Kennedy hoped he might win a ringing endorsement from the mass membership and thus tell his MPs to get lost. He would certainly have posed them a problem. The business of Commons leadership, of shadow cabinets and frontbench portfolios, is a charade for an opposition with no hope of power.
But if Kennedy had continued as national leader he would have been left roaming the country while his MPs elected someone else to lead them in the Commons. He realised that that would have been intolerable. Parliament has duly won a victory over the populace. It will win another if the MPs stitch up a leadership deal that stops the party now having any real choice.

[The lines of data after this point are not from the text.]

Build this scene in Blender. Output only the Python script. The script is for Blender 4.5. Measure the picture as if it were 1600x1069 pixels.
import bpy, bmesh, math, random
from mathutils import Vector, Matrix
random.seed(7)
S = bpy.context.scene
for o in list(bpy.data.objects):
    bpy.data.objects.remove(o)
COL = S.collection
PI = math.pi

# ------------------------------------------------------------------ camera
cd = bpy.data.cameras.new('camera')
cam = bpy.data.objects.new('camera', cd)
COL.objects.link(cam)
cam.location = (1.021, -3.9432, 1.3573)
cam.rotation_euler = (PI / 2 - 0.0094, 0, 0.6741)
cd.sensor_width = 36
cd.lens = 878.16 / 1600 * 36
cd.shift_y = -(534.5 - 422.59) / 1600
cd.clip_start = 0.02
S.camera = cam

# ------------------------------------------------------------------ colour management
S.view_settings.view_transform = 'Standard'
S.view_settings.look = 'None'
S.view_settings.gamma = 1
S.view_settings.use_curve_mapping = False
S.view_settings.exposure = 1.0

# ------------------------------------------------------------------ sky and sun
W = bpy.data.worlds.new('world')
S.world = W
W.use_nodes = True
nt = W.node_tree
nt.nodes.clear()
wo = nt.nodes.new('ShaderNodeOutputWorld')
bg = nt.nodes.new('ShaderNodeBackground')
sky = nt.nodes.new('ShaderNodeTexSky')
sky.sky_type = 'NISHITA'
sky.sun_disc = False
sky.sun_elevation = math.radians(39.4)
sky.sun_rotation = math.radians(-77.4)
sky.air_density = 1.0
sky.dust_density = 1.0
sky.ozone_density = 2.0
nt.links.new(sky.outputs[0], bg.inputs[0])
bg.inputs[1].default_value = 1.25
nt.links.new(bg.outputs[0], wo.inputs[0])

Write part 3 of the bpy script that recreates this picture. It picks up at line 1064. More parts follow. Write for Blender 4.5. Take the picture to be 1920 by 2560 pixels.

The past decade saw a golden opportunity for the Liberals to recapture the ground stolen from them by Labour a century ago. That opportunity was blown. The “orange” strategy of so-called economic liberalism, of moving towards the Tories, was madness. It relied on the latter continuing to choose a string of unelectable right-wing leaders, which was bound to end one day.
The Liberal Democrats might win a few rural and suburban seats from the Tories in a good year. But they would win them back. There will always be a Conservative party.
The opportunity lay on the left. From the moment Tony Blair aspired to become Labour leader, he set out to undermine his party’s electoral infrastructure of trade unionists, council tenants and public sector workers. His thesis was that they were a dwindling band and upsetting them would attract the new “middle-class majority”.